Exercise aim:
Collect all lines containing the word "pixels" from the data.

Data records:
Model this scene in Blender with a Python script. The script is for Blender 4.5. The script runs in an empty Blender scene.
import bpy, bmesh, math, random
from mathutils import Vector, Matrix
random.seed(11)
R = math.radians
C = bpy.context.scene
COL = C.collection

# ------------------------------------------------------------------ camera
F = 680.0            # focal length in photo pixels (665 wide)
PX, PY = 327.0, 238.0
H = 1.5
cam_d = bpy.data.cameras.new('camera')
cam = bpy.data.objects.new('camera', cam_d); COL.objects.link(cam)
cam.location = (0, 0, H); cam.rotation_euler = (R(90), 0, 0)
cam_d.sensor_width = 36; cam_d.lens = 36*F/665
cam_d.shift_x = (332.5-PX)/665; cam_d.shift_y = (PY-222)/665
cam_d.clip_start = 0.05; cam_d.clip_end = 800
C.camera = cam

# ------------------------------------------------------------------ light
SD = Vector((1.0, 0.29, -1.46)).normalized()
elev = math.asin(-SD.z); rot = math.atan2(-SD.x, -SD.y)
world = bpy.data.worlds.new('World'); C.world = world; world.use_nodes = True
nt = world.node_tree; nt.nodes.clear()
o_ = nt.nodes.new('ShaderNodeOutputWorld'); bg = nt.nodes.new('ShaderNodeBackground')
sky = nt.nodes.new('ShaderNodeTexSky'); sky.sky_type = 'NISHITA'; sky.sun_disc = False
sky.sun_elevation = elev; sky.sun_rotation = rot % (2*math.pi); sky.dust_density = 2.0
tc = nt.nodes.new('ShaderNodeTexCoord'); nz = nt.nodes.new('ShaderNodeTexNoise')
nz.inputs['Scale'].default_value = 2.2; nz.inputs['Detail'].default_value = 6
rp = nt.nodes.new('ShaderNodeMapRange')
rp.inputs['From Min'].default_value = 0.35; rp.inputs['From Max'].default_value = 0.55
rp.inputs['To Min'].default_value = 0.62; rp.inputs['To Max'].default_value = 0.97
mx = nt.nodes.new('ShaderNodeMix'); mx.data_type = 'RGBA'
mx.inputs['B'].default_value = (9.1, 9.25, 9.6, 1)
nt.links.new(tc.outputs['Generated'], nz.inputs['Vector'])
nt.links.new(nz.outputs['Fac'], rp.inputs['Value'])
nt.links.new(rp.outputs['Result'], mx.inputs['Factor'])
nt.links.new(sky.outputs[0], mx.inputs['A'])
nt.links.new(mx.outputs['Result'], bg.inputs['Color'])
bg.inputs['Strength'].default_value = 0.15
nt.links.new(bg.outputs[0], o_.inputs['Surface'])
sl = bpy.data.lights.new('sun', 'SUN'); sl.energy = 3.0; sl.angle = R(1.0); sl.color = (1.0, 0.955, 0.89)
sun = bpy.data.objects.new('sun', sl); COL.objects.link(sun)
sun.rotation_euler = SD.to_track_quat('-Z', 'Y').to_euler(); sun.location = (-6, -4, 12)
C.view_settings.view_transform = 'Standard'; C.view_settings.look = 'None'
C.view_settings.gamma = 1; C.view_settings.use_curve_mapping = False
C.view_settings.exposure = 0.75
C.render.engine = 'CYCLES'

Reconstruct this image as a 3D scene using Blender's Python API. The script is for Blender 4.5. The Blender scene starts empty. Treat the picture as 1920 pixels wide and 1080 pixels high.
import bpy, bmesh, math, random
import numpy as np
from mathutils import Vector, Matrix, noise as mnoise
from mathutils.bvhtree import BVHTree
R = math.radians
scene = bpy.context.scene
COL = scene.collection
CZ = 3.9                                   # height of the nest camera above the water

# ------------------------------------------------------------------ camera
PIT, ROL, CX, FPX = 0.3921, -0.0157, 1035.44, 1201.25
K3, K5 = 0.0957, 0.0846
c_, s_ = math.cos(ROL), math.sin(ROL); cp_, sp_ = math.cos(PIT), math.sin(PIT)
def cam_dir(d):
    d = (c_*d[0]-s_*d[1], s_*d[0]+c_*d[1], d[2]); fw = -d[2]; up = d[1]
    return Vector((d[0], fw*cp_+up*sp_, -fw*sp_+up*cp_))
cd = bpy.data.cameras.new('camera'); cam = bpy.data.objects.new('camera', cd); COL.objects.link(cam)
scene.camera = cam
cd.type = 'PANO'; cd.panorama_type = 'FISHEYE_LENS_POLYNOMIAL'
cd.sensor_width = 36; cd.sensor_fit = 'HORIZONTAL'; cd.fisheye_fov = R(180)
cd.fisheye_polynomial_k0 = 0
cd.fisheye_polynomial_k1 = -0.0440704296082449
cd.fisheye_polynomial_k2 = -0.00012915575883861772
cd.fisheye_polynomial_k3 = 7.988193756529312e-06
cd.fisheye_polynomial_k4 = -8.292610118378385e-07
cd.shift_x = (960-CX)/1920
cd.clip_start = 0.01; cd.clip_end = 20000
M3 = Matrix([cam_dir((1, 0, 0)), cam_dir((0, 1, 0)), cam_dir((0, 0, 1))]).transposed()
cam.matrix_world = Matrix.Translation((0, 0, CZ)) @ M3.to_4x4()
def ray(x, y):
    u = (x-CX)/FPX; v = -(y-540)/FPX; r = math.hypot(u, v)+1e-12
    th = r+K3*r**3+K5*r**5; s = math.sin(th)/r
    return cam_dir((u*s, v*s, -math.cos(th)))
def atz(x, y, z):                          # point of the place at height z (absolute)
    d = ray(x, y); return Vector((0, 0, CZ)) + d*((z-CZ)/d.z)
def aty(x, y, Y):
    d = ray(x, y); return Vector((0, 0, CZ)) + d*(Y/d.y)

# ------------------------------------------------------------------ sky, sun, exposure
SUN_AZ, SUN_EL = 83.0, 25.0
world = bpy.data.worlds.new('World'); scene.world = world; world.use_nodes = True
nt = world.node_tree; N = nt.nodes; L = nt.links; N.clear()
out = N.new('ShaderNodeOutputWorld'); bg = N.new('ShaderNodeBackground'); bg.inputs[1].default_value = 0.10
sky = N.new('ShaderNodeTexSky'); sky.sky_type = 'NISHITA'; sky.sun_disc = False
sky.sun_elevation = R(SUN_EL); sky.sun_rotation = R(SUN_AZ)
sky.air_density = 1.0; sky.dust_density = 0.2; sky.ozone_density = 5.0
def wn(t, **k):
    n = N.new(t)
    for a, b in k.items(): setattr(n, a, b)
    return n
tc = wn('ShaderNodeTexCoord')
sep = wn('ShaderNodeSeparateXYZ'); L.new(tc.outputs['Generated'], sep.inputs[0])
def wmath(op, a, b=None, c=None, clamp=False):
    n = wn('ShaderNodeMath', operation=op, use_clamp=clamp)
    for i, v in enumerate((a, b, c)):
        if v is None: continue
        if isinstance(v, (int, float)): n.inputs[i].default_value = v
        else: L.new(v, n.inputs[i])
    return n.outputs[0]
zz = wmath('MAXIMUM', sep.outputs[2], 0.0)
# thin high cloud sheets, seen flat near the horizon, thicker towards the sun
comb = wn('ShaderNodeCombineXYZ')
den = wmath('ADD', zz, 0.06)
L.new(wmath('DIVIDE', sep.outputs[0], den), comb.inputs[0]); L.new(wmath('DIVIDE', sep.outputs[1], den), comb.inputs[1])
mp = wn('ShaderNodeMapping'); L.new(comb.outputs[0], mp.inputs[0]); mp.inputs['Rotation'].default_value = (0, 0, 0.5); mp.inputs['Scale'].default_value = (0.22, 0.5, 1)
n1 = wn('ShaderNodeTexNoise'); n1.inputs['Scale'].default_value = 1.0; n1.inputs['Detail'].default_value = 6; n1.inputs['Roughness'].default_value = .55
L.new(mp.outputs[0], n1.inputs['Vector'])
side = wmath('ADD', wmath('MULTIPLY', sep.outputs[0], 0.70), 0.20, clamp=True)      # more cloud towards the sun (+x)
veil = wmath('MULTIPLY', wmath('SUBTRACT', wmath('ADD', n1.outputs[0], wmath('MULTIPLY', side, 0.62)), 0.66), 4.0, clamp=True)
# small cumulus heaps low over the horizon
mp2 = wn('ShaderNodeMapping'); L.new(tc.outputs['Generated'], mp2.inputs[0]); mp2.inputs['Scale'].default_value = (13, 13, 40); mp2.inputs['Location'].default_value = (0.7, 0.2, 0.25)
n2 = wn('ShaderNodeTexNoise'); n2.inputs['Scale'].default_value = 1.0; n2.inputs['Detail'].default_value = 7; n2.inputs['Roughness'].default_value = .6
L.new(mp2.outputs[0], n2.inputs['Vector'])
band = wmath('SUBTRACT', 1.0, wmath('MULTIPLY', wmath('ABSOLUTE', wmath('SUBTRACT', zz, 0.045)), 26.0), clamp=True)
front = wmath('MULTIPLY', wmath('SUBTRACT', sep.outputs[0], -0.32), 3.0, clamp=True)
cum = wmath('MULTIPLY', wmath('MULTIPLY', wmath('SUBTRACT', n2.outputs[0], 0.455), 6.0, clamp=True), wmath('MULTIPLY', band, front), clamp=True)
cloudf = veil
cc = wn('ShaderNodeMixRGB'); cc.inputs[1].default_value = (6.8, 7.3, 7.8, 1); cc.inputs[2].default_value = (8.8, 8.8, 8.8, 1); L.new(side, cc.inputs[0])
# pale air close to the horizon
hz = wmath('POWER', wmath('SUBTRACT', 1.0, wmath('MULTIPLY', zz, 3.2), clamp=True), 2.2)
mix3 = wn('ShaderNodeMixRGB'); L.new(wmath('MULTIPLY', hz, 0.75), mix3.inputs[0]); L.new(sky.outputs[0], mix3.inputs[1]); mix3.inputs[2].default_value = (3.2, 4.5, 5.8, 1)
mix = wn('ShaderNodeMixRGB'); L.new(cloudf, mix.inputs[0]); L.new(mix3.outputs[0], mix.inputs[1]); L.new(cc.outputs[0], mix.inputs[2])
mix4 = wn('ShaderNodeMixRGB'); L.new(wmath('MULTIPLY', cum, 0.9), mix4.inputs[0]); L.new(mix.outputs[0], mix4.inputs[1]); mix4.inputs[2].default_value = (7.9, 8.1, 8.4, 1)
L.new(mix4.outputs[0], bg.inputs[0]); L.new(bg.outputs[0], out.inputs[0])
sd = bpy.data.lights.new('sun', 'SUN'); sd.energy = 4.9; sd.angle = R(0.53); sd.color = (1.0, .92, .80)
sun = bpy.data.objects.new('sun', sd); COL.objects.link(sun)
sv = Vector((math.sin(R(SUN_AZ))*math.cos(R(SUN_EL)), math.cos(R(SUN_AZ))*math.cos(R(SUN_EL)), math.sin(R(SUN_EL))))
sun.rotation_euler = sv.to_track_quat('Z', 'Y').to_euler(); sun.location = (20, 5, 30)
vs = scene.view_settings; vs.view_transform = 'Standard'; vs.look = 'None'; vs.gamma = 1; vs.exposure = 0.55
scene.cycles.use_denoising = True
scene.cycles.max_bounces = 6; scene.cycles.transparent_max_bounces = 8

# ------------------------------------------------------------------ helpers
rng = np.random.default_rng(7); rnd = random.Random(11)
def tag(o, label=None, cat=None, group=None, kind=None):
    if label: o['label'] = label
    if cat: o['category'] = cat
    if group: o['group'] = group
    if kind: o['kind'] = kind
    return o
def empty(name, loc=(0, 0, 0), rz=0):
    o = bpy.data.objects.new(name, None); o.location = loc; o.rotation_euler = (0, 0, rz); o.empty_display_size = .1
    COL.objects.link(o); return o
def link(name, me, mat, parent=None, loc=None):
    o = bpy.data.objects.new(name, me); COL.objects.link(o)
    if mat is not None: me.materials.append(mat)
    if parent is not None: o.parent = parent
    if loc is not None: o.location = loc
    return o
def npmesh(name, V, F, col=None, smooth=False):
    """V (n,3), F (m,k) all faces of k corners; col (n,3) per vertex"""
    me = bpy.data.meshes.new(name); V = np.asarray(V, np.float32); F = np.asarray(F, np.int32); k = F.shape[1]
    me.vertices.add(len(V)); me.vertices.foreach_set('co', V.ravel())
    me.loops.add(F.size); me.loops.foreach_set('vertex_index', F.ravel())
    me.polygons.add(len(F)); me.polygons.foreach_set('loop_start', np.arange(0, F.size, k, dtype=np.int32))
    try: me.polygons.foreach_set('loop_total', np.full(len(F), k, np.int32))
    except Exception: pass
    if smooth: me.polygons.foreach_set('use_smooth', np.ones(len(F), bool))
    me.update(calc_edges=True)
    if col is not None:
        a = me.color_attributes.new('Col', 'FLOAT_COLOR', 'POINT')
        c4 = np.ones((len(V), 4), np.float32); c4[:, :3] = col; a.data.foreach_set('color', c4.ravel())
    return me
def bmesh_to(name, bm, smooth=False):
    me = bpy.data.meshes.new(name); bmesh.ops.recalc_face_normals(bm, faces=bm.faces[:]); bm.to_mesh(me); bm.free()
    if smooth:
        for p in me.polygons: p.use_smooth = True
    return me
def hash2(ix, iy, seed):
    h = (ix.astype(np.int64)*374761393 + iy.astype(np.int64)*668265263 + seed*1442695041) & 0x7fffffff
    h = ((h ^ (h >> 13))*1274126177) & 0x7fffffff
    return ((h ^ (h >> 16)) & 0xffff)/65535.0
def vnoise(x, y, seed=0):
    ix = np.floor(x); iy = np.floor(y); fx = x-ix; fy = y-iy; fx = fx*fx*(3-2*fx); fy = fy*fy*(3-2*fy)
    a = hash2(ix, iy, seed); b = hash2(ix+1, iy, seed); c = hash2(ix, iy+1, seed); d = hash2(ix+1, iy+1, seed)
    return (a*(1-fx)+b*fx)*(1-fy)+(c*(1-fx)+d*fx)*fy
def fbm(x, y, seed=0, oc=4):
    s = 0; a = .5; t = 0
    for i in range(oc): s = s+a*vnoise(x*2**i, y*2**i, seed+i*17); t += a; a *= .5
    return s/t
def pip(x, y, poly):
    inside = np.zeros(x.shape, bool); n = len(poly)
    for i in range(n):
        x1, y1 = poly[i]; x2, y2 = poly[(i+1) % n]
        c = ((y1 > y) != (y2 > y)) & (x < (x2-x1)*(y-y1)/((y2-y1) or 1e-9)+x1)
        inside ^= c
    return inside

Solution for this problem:
F = 680.0            # focal length in photo pixels (665 wide)
Reconstruct this image as a 3D scene using Blender's Python API. The script is for Blender 4.5. The Blender scene starts empty. Treat the picture as 1920 pixels wide and 1080 pixels high.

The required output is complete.